An information barrier (otherwise known as an ethical wall) is the physical or electronic separation of people within a firm that prevents confidential information from passing between them. These barriers are key to preventing conflicts of interest, maintaining compliance with regulations, and avoiding MNPI (material non-public information) breaches.
However, the current method many organizations use for enforcing information barriers is labor-intensive and prone to errors. For such an important process, there’s a better and more proactive way – intelligent DLP.
The risk of an MNPI breach
The SEC filed 760 enforcement actions in fiscal year 2022, a 9% increase from 2021. They recovered a record $6.4bn – a huge increase from the $3.852bn recovered the previous year. According to Gurbir S. Grewal, Director of the Division of Enforcement, “While we set a Commission record this past fiscal year for total money ordered at $6.4 billion, including a record $4.2 billion in penalties, we don’t expect to break these records and set new ones each year because we expect behaviors to change. We expect compliance.”
Breaching regulations around insider trading can result in hefty fines and, in some cases, even imprisonment. Below are three recent examples of regulation breaches:
- 2021: the FCA charged an ex-Goldman Sachs employee and his brother for fraud and insider trading after allegedly profiting from information about deals Goldman worked on.
- 2021: the SEC charged AT&T with violating Regulation FD (“Reg FD”) for selectively disclosing MNPI to research analysts.
- 2022: the SEC charged two Chinese tech executives fines of $556,580 and $200,254 for insider trading following an investigation that revealed share sales made ahead of poor earnings.

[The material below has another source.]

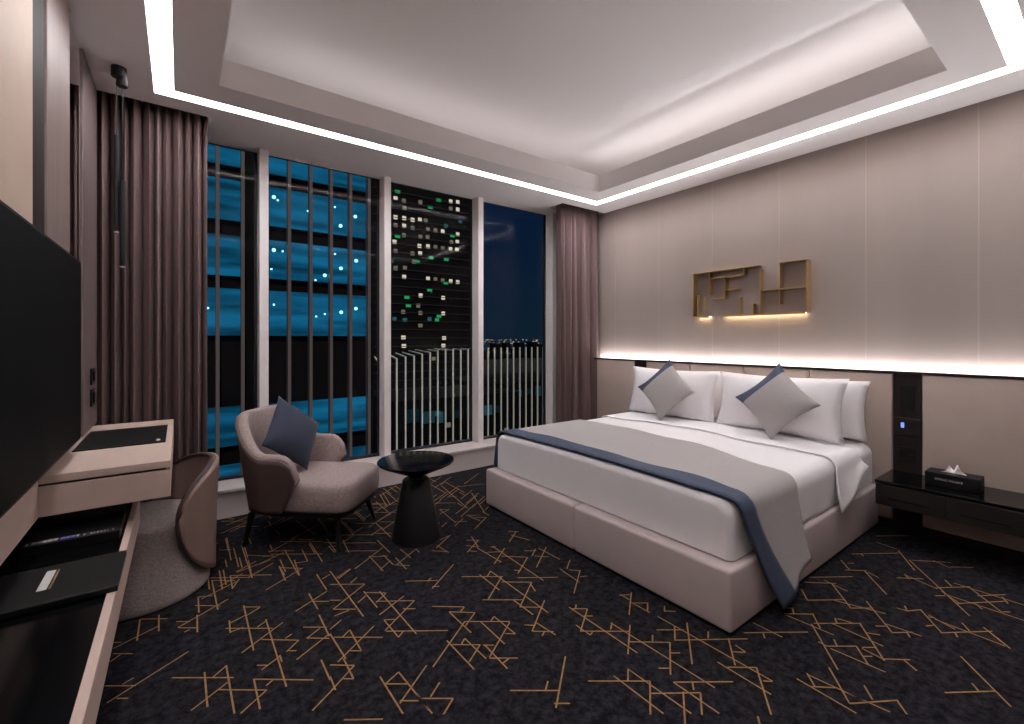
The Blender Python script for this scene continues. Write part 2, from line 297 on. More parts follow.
# ------------------------------------------------------------------ the room
SEGS = """-0.149,2.518,-0.149,2.702 -0.149,2.702,-0.047,2.633 -0.080,2.693,-0.076,2.542 -0.225,2.513,-0.079,2.589 -0.229,2.563,-0.202,2.543 -0.226,2.416,-0.192,2.455 -0.221,2.472,-0.158,2.425 -0.227,2.261,-0.133,2.194 -0.174,2.232,-0.143,2.250 -0.210,2.151,0.029,2.304 -0.184,2.157,-0.151,2.133 -0.009,2.522,0.193,2.650 -0.013,2.581,0.036,2.544 -0.005,2.519,0.060,2.471 0.015,2.467,0.035,2.475 0.065,2.586,0.062,2.432 0.074,2.763,0.072,2.602 0.058,2.684,0.157,2.606 0.085,2.730,0.257,2.824 0.076,2.761,0.132,2.732 0.138,2.912,0.146,2.576 0.140,2.905,0.237,2.833 0.222,2.907,0.220,2.744 0.222,2.907,0.407,2.780 0.221,2.756,0.258,2.837 0.256,2.927,0.429,2.973 0.323,3.051,0.316,2.809 0.357,2.629,0.563,2.761 0.456,2.862,0.456,2.672 0.541,2.890,0.528,2.682 0.456,2.840,0.552,2.760 0.250,2.542,0.247,2.152 0.249,2.527,0.312,2.481 0.249,2.439,0.311,2.477 0.165,2.389,0.336,2.263 0.183,2.446,0.179,2.341 0.180,2.418,0.250,2.449 0.179,2.346,0.231,2.350 0.205,2.163,0.380,2.284 0.280,2.314,0.320,2.341 0.320,2.356,0.320,1.853 0.284,2.208,0.412,2.108 0.368,2.155,0.397,2.170 0.412,2.108,0.356,2.060 0.361,2.064,0.391,2.042 0.258,2.005,0.328,2.047 0.247,2.044,0.280,2.020 0.330,2.054,0.330,2.006 -0.025,2.163,0.166,2.023 0.077,2.124,0.078,1.917 0.100,2.071,0.148,2.114 0.148,2.117,0.152,1.827 0.031,1.932,0.146,2.009 0.116,1.986,0.258,1.879 0.258,1.879,0.169,1.815 0.227,1.970,0.226,1.796 0.227,1.968,0.409,1.829 0.260,1.904,0.285,1.921 0.443,2.340,0.609,2.431 0.529,2.464,0.533,2.295 0.527,2.380,0.594,2.331 0.527,2.245,0.525,2.058 0.447,2.191,0.533,2.128 0.447,2.100,0.521,2.042 0.442,2.100,0.506,2.138 0.380,1.985,0.529,2.073 0.460,1.925,0.460,1.791 0.372,1.680,0.444,1.729 0.607,2.638,0.611,2.442 0.620,2.570,0.666,2.594 0.676,2.632,0.691,2.109 0.639,2.488,0.788,2.383 0.788,2.383,0.593,2.251 0.593,2.251,0.680,2.187 0.540,2.103,0.600,2.143 0.583,2.193,0.651,2.197 0.686,2.536,0.774,2.590 0.795,2.575,0.885,2.636 0.728,2.435,0.776,2.475 0.600,2.338,0.641,2.308 0.532,2.071,0.542,1.873 0.538,2.039,0.711,1.911 0.569,2.016,0.610,2.047 0.610,2.047,0.608,1.881 0.563,1.915,0.608,1.881 0.511,1.872,0.706,2.010 0.481,1.874,0.558,1.814 0.558,1.814,0.444,1.729 0.535,1.879,0.534,1.744 0.503,1.767,0.534,1.744 0.465,1.809,0.463,1.728 0.761,2.318,0.768,2.140 0.758,2.308,0.848,2.234 0.706,2.236,0.757,2.271 0.778,2.183,0.845,2.231 0.756,2.076,0.913,2.156 0.826,2.270,0.838,1.845 0.781,2.193,0.936,2.086 0.936,2.086,0.735,1.949 0.864,2.055,0.912,2.020 0.759,2.026,0.766,1.871 0.759,2.026,0.802,2.000 0.737,1.942,0.961,1.783 0.766,1.871,0.797,1.895 0.972,2.283,1.116,2.185 1.069,2.211,1.099,2.231 1.056,2.131,1.269,2.288 1.064,2.147,1.097,2.128 0.986,1.990,1.109,1.893 1.074,1.870,1.109,1.893 1.031,1.902,1.127,1.824 1.031,1.902,1.036,1.709 1.035,1.761,1.127,1.824 0.806,1.620,1.054,1.794 0.925,1.726,0.931,1.512 0.920,1.698,1.026,1.619 0.962,1.667,0.994,1.693 0.994,1.693,1.001,1.534 0.936,1.559,1.026,1.619 1.054,1.794,1.220,1.671 1.112,1.751,1.113,1.561 1.149,1.723,1.183,1.746 1.183,1.746,1.189,1.586 1.217,1.667,1.016,1.532 1.153,1.616,1.189,1.586 1.034,1.610,1.072,1.582 1.041,1.605,1.038,1.437 1.014,1.528,1.106,1.461 1.042,1.473,1.075,1.480 1.238,2.143,1.420,2.009 1.329,2.105,1.330,1.911 1.351,2.060,1.399,2.098 1.399,2.098,1.406,1.618 1.415,2.012,1.239,1.879 1.385,1.969,1.511,1.871 1.213,1.890,1.371,1.774 1.511,1.871,1.326,1.733 1.497,1.868,1.473,1.793 1.335,1.801,1.339,1.646 1.326,1.733,1.411,1.666 1.459,1.705,1.260,1.557 1.259,1.612,1.298,1.579 1.260,1.557,1.334,1.498 1.312,1.597,1.327,1.475 1.276,1.507,1.302,1.522 1.478,1.952,1.658,1.825 0.619,1.695,0.622,1.480 0.621,1.648,0.693,1.595 0.626,1.648,0.686,1.675 0.686,1.675,0.704,1.420 0.630,1.528,0.790,1.643 0.635,1.540,0.690,1.499 0.704,1.502,0.794,1.435 0.732,1.490,0.791,1.533 0.794,1.435,0.734,1.394 0.698,1.535,0.701,1.440 0.981,1.343,1.130,1.233 1.087,1.265,1.124,1.294 1.269,1.352,1.065,1.183 1.759,1.863,1.847,1.927 1.728,1.886,1.715,1.721 1.812,1.809,1.618,1.661 1.760,1.758,1.793,1.742 1.761,1.847,1.806,1.804 1.517,1.591,1.523,1.190 1.520,1.571,1.579,1.528 1.579,1.528,1.433,1.429 1.533,1.562,1.558,1.584 1.523,1.499,1.557,1.474 1.447,1.473,1.449,1.385 1.432,1.430,1.608,1.299 1.449,1.385,1.474,1.395 1.550,1.358,1.592,1.386 1.586,1.390,1.603,0.900 1.645,1.327,1.486,1.209 1.552,1.254,1.688,1.149 1.632,1.196,1.669,1.223 1.688,1.149,1.527,1.037 1.632,1.110,1.665,1.085 1.520,1.085,1.556,1.058 1.802,1.512,1.802,1.456 1.793,1.512,1.839,1.485 1.862,1.493,1.702,1.378 1.791,1.436,1.795,1.331 1.799,1.425,1.852,1.386 1.852,1.386,1.794,1.343 1.898,1.322,1.859,1.295 1.862,1.297,1.902,1.263 1.713,1.234,1.810,1.162 1.800,1.291,1.810,0.788 1.801,1.202,1.718,1.144 1.716,1.146,1.979,0.963 1.868,1.183,1.646,1.019 1.844,1.066,1.887,1.090 1.915,1.014,1.778,0.914 1.896,0.974,1.889,0.928 1.848,0.959,1.886,0.927 1.739,0.966,1.738,0.761 1.744,0.927,1.834,0.858 1.834,0.858,1.645,0.720 1.783,0.809,1.808,0.787 2.007,0.992,2.176,0.873 2.112,1.003,2.111,0.878 2.075,0.942,2.042,0.920 1.247,1.204,1.436,1.064 1.346,1.163,1.349,0.944 1.421,1.155,1.369,1.114 1.419,1.154,1.427,0.886 1.436,1.064,1.309,0.968 1.389,1.025,1.538,0.919 1.503,1.008,1.687,0.875 1.503,1.008,1.505,0.829 1.561,0.965,1.530,0.941 1.538,0.919,1.452,0.862 1.074,1.201,1.119,1.168 2.348,0.967,2.383,0.941 2.379,0.945,2.336,0.921 2.300,0.947,2.407,0.864 2.407,0.869,2.314,0.804 2.295,0.940,2.309,0.750 2.138,0.899,2.240,0.826 2.318,0.841,2.079,0.662 2.330,0.836,2.503,0.708 2.453,0.793,2.412,0.771 2.457,0.785,2.476,0.734 2.396,0.787,2.393,0.599 2.499,0.711,2.288,0.569 2.443,0.671,2.472,0.630 2.202,0.740,2.301,0.667 2.275,0.739,2.236,0.715 2.301,0.667,2.206,0.598 2.203,0.774,2.202,0.740 2.197,0.726,2.214,0.547 2.312,0.650,2.361,0.614 2.250,0.629,2.280,0.607 2.303,0.648,2.297,0.579 2.294,0.578,2.380,0.509 2.358,0.525,2.321,0.476 2.598,0.989,2.511,0.929 2.511,0.929,2.662,0.822 2.787,0.916,2.606,0.777 2.684,1.006,2.806,0.902 2.760,1.012,2.960,0.873 2.792,0.954,2.766,0.839 2.617,0.850,2.685,0.664 2.606,0.777,2.689,0.716 2.735,0.751,2.535,0.603 2.533,0.662,2.569,0.635 2.535,0.603,2.612,0.551 2.590,0.640,2.609,0.520 2.592,0.566,2.558,0.548 3.127,0.982,3.031,0.909 3.011,0.924,3.098,0.851 3.088,0.858,2.890,0.710 3.112,0.944,3.143,0.921 3.082,0.841,3.059,0.785 3.451,0.743,2.981,0.424 3.138,0.727,3.241,0.637 3.218,0.712,3.177,0.684 3.212,0.701,3.166,0.570 3.171,0.579,3.332,0.474 3.318,0.566,3.262,0.530 3.327,0.477,3.146,0.341 3.074,0.562,3.115,0.531 3.156,0.551,3.080,0.473 3.067,0.483,3.286,0.345 3.142,0.427,3.103,0.399 3.248,0.433,3.377,0.351 3.146,0.341,3.180,0.316 3.334,0.358,3.271,0.332 2.785,0.645,2.796,0.614 2.789,0.613,2.864,0.571 2.839,0.628,2.800,0.611 2.859,0.574,2.710,0.473 2.717,0.526,2.760,0.504 2.813,0.537,2.831,0.517 2.706,0.476,2.906,0.342 2.815,0.514,2.809,0.292 2.758,0.438,2.725,0.425 2.881,0.435,2.825,0.402 2.914,0.371,2.804,0.278 2.836,0.542,2.790,0.443 2.572,0.392,2.362,0.232 2.261,0.386,2.421,0.277 2.405,0.336,2.371,0.314 1.898,0.738,1.889,0.547 1.961,0.727,1.912,0.683 1.899,0.689,1.970,0.629 1.955,0.724,1.978,0.546 2.065,0.688,1.920,0.576 1.920,0.576,2.078,0.478 2.064,0.574,2.008,0.534 1.968,0.611,1.990,0.479 2.075,0.481,2.025,0.442 3.267,0.969,3.511,0.803 3.318,0.939,3.289,0.917 3.696,0.960,3.883,0.830 3.582,0.931,3.567,0.827 3.554,0.818,3.320,0.691 3.461,0.730,3.604,0.591 3.556,0.659,3.516,0.576 3.534,0.579,3.629,0.502 0.246,3.478,0.241,3.104 0.192,3.304,0.253,3.259 0.222,3.910,0.317,3.800 0.312,3.289,0.316,2.807 0.315,3.129,0.428,3.032 0.253,2.934,0.356,3.006 0.359,2.953,0.508,3.028 0.457,2.856,0.463,2.733 0.519,3.063,0.525,2.687 0.440,3.051,0.693,2.869 0.606,2.998,0.600,2.826 0.538,2.846,0.600,2.826 0.815,2.824,0.973,2.714 0.846,2.987,0.827,2.793 0.843,2.958,0.916,3.016 1.051,3.089,1.262,3.245 0.997,3.203,1.113,3.124 0.750,2.951,0.785,2.925 0.750,2.951,0.758,2.844 1.152,3.526,1.198,3.539 0.802,2.577,1.020,2.737 0.911,2.676,0.916,2.457 0.920,2.656,1.000,2.610 1.024,2.856,1.028,2.645 0.521,3.426,0.535,3.313 0.668,3.502,0.723,3.175 0.754,3.119,0.817,3.106 0.690,2.520,0.775,2.585 1.330,3.639,1.538,3.817 1.378,3.709,1.326,3.397 1.345,3.680,1.290,3.378 1.408,3.687,1.399,3.437 1.161,3.177,1.267,3.229 1.863,3.577,1.775,2.975 1.689,3.273,1.989,3.484 1.764,3.293,1.844,3.259 1.977,3.464,2.190,3.396 2.051,3.499,2.321,3.692 1.836,3.189,2.022,3.316 1.981,3.263,1.827,2.808 1.648,2.940,1.792,3.030 1.593,3.087,1.569,2.799 1.593,3.087,1.647,3.047 1.577,2.813,1.645,2.770 1.553,3.010,1.653,3.043 1.454,2.791,1.519,2.836 1.704,2.857,1.726,2.722 1.625,2.630,1.796,2.749 1.729,2.798,1.796,2.749 1.281,2.529,1.442,2.644 1.244,2.514,1.316,2.446 1.302,2.558,1.315,2.433 1.350,2.615,1.427,2.639 1.487,2.514,1.555,2.464 1.449,2.450,1.498,2.384 1.541,2.538,1.498,2.384 1.551,2.467,1.406,2.366 1.422,2.383,1.459,2.341 1.488,2.377,1.505,2.145 1.560,2.338,1.593,2.329 1.576,2.342,1.573,1.847 1.461,2.153,1.624,2.277 1.496,2.300,1.589,2.245 1.548,2.206,1.664,2.099 1.664,2.099,1.506,1.986 1.513,2.028,1.535,2.000 1.696,2.329,1.827,2.428 1.784,2.460,1.838,2.413 1.766,2.405,1.816,2.272 1.699,2.178,1.760,2.133 1.696,2.097,1.770,2.154 1.631,1.977,1.838,2.133 1.709,2.087,1.769,2.029 1.791,2.153,1.802,1.966 1.096,2.651,1.103,2.508 0.968,2.634,0.989,2.618 0.984,2.635,0.987,2.490 0.905,2.477,0.994,2.548 1.003,2.478,1.175,2.593 1.028,2.398,1.031,2.560 1.175,2.593,1.173,2.538 0.991,2.487,1.060,2.423"""
def floor():
    bm = bmesh.new()
    box(bm, -.7, 4.3, YB-.2, 4.3, -.12, 0)
    segs = [tuple(map(float, q.split(','))) for q in SEGS.split()]
    # the pattern carries on over the part of the floor next to the camera
    dirs = [math.radians(35), math.radians(90), math.radians(145)]
    for k in range(150):
        x, y = random.uniform(-.4, 3.9), random.uniform(YB, 3.7)
        dpt = x*.5937+y*.8047; lat = x*.8047-y*.5937
        if dpt > .05:
            px, py = 512+450*lat/dpt, 339+585/dpt
            if py < 716 and -60 < px < 1010: continue
        a = random.choice(dirs); l = random.uniform(.05, .3)
        segs.append((x, y, x+l*math.cos(a), y+l*math.sin(a)))
    for k in range(110):     # the motif is denser towards the window
        x, y = random.uniform(.1, 1.95), random.uniform(2.75, 3.75)
        a = random.choice(dirs); l = random.uniform(.07, .34)
        segs.append((x, y, x+l*math.cos(a), min(y+l*math.sin(a), 3.82)))
    for x0, y0, x1, y1 in segs:
        d = Vector((x1-x0, y1-y0, 0))
        if d.length < .01 or d.length > 1.2: continue
        n = Vector((-d.y, d.x, 0)).normalized()*.0030
        p, q = Vector((x0, y0, .0012)), Vector((x1, y1, .0012))
        f = bm.faces.new([bm.verts.new(v) for v in (p-n, q-n, q+n, p+n)]); f.material_index = 1
    me = bpy.data.meshes.new('floor')
    bm.to_mesh(me); bm.free()
    me.materials.append(M['carpet']); me.materials.append(M['carpetgold'])
    o = bpy.data.objects.new('floor', me); C.objects.link(o); o['kind'] = 'structure'
floor()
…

Employee training, surveillance, reviews, and trading restrictions are all key ways to protect against MNPI breaches. However, while many MNPI breaches result from the intentional sharing of information, breaches can also occur due to unintentional sharing that passed through weak information barriers. For example, an employee accidentally emailing sensitive information to the wrong person within their organization.
How are Wall Street firms currently enforcing information barriers?

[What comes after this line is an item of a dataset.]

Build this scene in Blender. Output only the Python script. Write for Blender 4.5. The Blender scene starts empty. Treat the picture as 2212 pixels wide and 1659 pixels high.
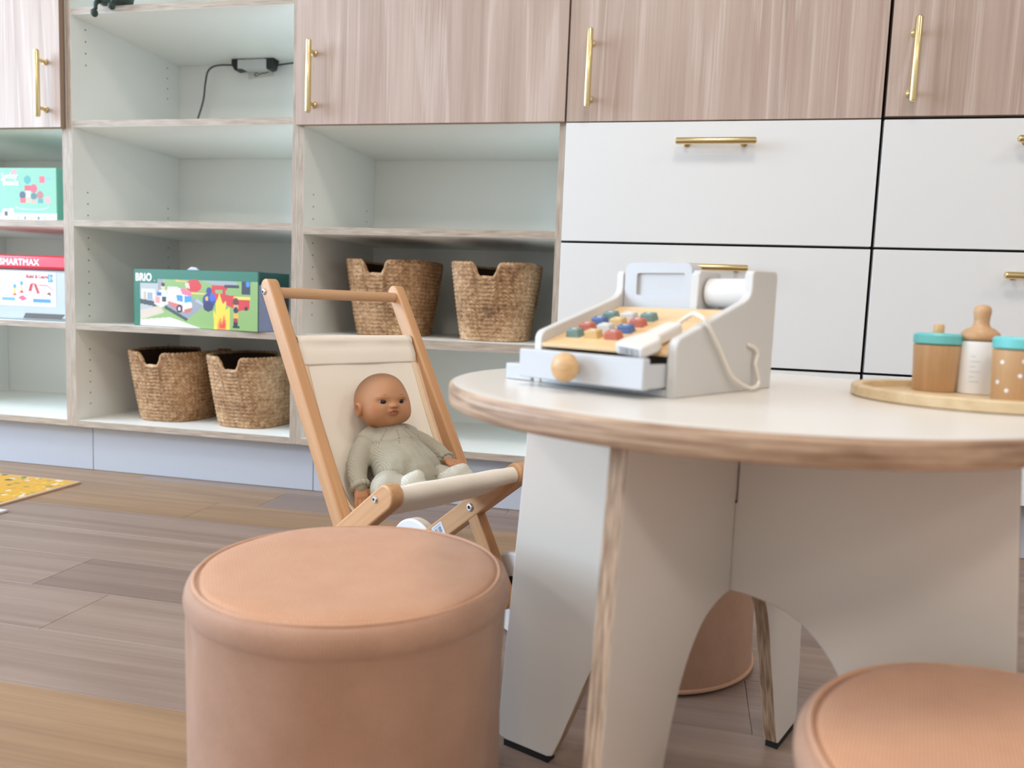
import bpy, bmesh, math, random
import numpy as np
from mathutils import Vector, Matrix
from mathutils.bvhtree import BVHTree

random.seed(7)
SC = bpy.context.scene
COL = SC.collection
PI = math.pi

# ------------------------------------------------------------------ camera
F_PX, YAW, PITCH, ROLL = 1708.39, 0.216821, 0.099613, 0.038867
CAM = Vector((1.95903, -2.19803, 0.60531))
fw = Vector((-math.sin(YAW) * math.cos(PITCH), math.cos(YAW) * math.cos(PITCH), -math.sin(PITCH)))
rt = Vector((math.cos(YAW), math.sin(YAW), 0))
up = rt.cross(fw)
rt2 = rt * math.cos(ROLL) + up * math.sin(ROLL)
up2 = up * math.cos(ROLL) - rt * math.sin(ROLL)
cam = bpy.data.cameras.new('camera')
camo = bpy.data.objects.new('camera', cam)
COL.objects.link(camo)
M = Matrix.Identity(4)
for i in range(3):
    M[i][0], M[i][1], M[i][2], M[i][3] = rt2[i], up2[i], -fw[i], CAM[i]
camo.matrix_world = M
cam.sensor_fit = 'HORIZONTAL'
cam.sensor_width = 36.0
cam.lens = F_PX / 2212 * 36.0
cam.clip_start = 0.02
cam.dof.use_dof = True
cam.dof.focus_distance = 1.50
cam.dof.aperture_fstop = 4.0
SC.camera = camo

# ------------------------------------------------------------------ world, lights, exposure
SC.view_settings.view_transform = 'Standard'
SC.view_settings.look = 'None'
SC.view_settings.gamma = 1.0
SC.view_settings.use_curve_mapping = False
SC.view_settings.exposure = 0.0
wd = bpy.data.worlds.new('daylight')
SC.world = wd
wd.use_nodes = True
wd.node_tree.nodes['Background'].inputs['Color'].default_value = (0.62, 0.78, 1.0, 1)
wd.node_tree.nodes['Background'].inputs['Strength'].default_value = 1.5


def area(name, loc, rot, sx, sy, power, col):
    l = bpy.data.lights.new(name, 'AREA')
    l.shape = 'RECTANGLE'
    l.size, l.size_y = sx, sy
    l.energy = power
    l.color = col
    o = bpy.data.objects.new(name, l)
    o.location = loc
    o.rotation_euler = rot
    COL.objects.link(o)
    return o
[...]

Email is the most common way data is lost or misdirected. As a result, it’s also one of the most common ways that information barriers are breached. Many firms still rely on static, rules-based email data loss prevention (DLP) offered by Microsoft 365 and secure email gateways (SEGs) to prevent these breaches. However, this is not sufficient.
It requires too much administrative overhead to maintain static DLP policies, especially when working with multiple clients or people and organizations with similar names. Static DLP is also unable to understand the context in which individuals share information to dynamically prevent emerging risks.
Once static rules have been manually set, they often over-prompt people, resulting in ‘click fatigue.’ This can lead to users clicking past genuine risks out of frustration or IT teams having to relax their static rules to make them more workable over time but less secure. In our 2021 Data Loss Prevention Report, in which we surveyed 500 IT leaders, we found that 100% of them were frustrated with their traditional email DLP tools and that 42% believed over half of their email security incidents were going undetected.
At the moment, compliance teams spend time going back through emails and retrospectively scanning for potential breaches of information barriers via manual keyword searches. If they discover that an information barrier has been breached, they then have to report the breach to the SEC. At this point the firm will have to suspend trading of the security. They’re covered from a regulatory perspective, but there is an impact to the bottom line while business is stopped.
Proactively enforce information barriers with intelligent DLP
Intelligent email DLP solutions such as Egress Prevent let security teams dynamically update keywords, terms, and policies in line with existing systems and data sources within their organization. As part of the Egress Outlook Add-in and combined with our gateway infrastructure, Prevent uses both supervised and unsupervised machine learning technology to dynamically analyze risk and uphold information barriers in real time.
Prevent can scan emails to determine whether there is sensitive or identifiable data in the message content. It then interrogates the recipient and their domain to spot any potential breach or conflict of interest and determine whether they should access this information. If a risk is identified, a clear prompt explains the risk so that the user can avoid a potentially costly security incident.
Content, recipient, and domain analysis lead to dynamic alerts (and the option to block) emails for users who deliberately or accidentally attempt to breach information barriers. This moves the point of triage to the end user and reduces the number of events for compliance teams to deal with. As this is preventative rather than reactive, trading won’t need to be suspended every time a potential breach is discovered – they can be dealt with in real time.